5.1.11

Friendly Argument

It's amazing to see educated and usually well-meaning Buddhists arguing with knives to each other's throats. So easy it is to be carried away by a tiny misunderstanding. In the seventh scene (where in Constantinaple people fight over a single letter "i") of The Tragedy of Man we read:

Perchance that which, to others, folly seems.
A hair’s breadth only doth divide the two,
Sublimity and folly. In the heart
One voice alone may judge betwixt the twain:
This judge mysterious is - sympathy,
Which deifies or slays with mockery.

Sengcan's poem matches it:

Depart for a hairbreadth and heaven and earth are set apart.
If you want it to appear do not be for or against.

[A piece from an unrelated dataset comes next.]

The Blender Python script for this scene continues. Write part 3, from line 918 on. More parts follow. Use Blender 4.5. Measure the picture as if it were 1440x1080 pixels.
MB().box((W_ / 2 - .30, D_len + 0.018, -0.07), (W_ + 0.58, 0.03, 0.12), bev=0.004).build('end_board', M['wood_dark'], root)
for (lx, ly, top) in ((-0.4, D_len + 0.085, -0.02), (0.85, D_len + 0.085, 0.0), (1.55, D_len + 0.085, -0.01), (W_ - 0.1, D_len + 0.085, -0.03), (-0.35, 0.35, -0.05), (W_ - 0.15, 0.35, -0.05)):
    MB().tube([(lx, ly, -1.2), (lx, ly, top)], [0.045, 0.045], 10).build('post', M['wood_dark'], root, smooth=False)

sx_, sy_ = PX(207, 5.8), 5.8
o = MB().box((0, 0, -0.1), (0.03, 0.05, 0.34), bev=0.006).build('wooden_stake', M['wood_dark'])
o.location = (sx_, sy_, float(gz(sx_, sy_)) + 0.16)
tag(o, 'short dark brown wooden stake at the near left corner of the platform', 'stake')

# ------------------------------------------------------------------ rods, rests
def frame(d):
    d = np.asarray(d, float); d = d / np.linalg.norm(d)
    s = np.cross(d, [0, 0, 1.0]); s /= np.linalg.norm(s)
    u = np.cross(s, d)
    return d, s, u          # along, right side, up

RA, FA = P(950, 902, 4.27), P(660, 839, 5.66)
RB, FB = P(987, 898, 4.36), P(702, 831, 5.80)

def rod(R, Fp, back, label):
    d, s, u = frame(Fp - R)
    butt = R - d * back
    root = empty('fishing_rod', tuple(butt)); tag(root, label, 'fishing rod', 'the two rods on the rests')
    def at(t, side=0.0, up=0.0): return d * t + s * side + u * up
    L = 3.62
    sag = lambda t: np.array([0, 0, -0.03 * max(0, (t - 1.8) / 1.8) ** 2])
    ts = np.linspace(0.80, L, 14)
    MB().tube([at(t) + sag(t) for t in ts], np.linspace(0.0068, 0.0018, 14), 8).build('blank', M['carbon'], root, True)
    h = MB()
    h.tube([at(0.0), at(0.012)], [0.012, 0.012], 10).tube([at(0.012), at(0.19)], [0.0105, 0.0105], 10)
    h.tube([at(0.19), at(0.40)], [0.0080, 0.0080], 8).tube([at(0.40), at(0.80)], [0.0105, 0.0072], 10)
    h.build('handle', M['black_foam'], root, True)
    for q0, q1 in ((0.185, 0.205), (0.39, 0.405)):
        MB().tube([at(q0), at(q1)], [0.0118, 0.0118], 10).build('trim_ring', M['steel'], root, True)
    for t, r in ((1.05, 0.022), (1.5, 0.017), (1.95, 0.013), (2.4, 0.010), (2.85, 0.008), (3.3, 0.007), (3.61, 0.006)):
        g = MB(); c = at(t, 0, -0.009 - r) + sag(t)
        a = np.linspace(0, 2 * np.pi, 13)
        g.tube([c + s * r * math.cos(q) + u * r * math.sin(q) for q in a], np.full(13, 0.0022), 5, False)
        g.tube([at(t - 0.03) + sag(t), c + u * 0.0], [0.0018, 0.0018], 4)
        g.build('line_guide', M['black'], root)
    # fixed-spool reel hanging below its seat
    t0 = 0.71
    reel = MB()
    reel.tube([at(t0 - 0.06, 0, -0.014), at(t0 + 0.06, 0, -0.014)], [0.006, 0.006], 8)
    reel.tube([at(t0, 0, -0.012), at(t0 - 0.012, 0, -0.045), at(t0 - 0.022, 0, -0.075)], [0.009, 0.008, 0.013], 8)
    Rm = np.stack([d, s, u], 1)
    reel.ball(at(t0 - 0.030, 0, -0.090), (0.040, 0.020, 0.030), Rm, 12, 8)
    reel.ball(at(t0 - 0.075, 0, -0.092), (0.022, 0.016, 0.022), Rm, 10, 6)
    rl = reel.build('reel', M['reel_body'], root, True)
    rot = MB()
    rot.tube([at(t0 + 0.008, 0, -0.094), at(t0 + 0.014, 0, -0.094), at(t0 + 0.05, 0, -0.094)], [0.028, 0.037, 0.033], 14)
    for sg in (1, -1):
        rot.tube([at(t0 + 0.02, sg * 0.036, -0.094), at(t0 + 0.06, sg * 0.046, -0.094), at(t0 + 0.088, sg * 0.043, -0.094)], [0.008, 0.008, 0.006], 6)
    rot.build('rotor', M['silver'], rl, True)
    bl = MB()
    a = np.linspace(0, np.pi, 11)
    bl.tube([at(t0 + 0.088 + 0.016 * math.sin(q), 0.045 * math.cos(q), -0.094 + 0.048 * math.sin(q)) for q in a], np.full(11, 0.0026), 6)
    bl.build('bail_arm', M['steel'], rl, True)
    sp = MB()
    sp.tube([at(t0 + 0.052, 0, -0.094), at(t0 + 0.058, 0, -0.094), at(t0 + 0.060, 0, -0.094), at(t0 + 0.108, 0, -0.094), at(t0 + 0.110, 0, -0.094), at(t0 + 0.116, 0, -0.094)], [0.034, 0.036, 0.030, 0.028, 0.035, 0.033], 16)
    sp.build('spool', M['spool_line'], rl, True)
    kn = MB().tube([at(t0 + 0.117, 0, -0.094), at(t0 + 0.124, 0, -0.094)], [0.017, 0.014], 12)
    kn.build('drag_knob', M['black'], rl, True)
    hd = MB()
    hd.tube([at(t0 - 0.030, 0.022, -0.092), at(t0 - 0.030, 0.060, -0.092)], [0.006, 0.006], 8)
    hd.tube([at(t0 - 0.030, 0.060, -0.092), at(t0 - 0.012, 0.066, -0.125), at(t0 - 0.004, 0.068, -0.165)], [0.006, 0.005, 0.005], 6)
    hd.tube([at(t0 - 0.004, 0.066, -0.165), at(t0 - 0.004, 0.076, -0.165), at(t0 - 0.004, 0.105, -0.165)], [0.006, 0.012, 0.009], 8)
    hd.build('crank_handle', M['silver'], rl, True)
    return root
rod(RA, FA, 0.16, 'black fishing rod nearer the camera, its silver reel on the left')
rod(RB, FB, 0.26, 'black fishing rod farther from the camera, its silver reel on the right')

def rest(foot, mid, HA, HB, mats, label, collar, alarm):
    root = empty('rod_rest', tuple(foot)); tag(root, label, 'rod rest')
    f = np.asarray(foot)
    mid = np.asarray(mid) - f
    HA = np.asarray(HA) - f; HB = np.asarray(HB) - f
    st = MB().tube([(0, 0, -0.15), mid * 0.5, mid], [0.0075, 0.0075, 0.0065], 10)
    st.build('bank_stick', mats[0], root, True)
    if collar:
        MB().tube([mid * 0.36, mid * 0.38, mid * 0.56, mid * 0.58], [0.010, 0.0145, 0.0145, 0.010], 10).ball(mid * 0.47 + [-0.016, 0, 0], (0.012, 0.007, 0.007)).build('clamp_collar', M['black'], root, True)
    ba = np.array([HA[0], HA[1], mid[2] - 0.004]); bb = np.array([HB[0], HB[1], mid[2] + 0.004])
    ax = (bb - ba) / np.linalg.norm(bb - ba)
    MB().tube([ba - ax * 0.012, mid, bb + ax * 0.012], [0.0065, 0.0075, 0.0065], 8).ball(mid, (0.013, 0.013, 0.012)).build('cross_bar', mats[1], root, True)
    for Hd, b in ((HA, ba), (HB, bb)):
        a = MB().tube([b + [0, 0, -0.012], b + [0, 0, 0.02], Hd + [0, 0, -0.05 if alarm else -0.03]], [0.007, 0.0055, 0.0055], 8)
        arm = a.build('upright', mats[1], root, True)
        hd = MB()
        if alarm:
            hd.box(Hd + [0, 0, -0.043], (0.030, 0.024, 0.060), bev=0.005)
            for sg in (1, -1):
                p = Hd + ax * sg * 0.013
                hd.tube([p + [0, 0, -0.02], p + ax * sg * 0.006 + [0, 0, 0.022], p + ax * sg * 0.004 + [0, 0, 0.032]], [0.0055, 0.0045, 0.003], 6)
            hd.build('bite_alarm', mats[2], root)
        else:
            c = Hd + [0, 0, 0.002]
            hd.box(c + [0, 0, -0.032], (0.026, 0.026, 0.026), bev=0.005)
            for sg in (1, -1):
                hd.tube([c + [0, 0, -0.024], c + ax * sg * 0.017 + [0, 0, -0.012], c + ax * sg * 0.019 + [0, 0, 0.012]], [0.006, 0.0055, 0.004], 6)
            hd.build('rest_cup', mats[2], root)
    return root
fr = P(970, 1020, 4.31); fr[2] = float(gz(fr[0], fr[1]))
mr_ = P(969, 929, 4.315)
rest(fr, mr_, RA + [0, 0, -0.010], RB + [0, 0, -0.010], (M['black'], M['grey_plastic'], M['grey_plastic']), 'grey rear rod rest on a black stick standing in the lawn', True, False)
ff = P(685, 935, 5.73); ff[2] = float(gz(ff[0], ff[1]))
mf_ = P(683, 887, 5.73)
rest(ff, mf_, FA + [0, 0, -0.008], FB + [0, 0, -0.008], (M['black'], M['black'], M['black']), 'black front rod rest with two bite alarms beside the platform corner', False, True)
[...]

This could be taken as a common expression of the dualistic view and an advice to avoid it. But that is quite abstract, isn't it? The point is to see how we take a position in any dilemma or argument. It is not a problem to decide on something, of course, without that we couldn't even breathe. But when we remain ignorant about a view being just a mental phenomenon and imagining it to be a solid truth emotions arise and then on our actions are driven by unrecognised feelings.

The often used phrase of the unity of wisdom and compassion is not an ungraspable idea at all. It is being able to be kind not against our feelings but though not getting stuck in views that bring about so many emotions. It is the attitude of shaking hands after a heated debate.